I still haven't quite figured out how that is going to work out on something this small, or which way to do it is best. Watch this space.

Tuesday, April 12, 2011

Back to the bench

I often take breaks of varying lengths between active model building periods like now, not having built anything since December. But with summer evening sports finished, winter closing in and the national competition returning to Wellington in a little over four months, it is time to tidy up the bench and get back into things. As a general rule I build for fun not to compete, but the competition and show provides a good motivational deadline to get stuff done. I am trying to start now so as to avoid the power building madness that accompanied my last encounter with the nationals two years ago. I also have a few things I want to try and get out of boxes and on display by then:
It is ambitious given how slowly I build stuff, but I am going for an 'aim for the stars' vibe. It will be interesting to see how far I get by August.

Sunday, January 09, 2011

Canberra completed

One of the last things I did in 2010 was complete the Canberra* model started here, and updated a little here. The build took a lot longer than planned, mainly due to some fundamental quality issues with the markings. Still, I got it done just before new years, and duly presented it to my father in a custom bought case. He spent a lot of time around the real things during his Air Force career, and is quite pleased with his new lounge ornament. My mother is a little less enthused though :)

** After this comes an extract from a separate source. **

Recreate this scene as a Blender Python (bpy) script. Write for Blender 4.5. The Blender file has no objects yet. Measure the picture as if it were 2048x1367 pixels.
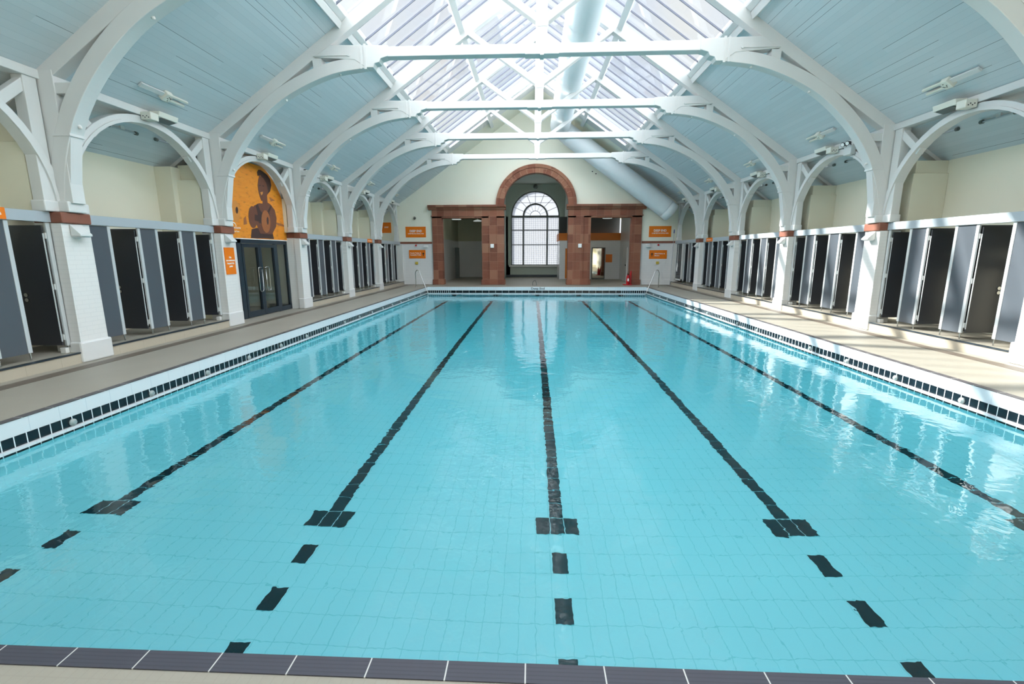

The model is about a foot long if you want an idea of size:









* The British manufactured English Electric Canberra B(I).12 (the B(I) stands for Bomber (Interdictor)) was used by the RNZAF as a bomber / attack aircraft from 1959 to 1970, and were replaced by the Skyhawks that ultimately served until 2001. The model represents a Canberra as they looked from around 1964.

Incidentally, the Canberra itself is one of the outstanding designs in aviation. One of the first jet powered bombers to enter service, the first one flew in 1949. The last British operated Canberra's left RAF service in 2006. Wiki history of the Canberra here.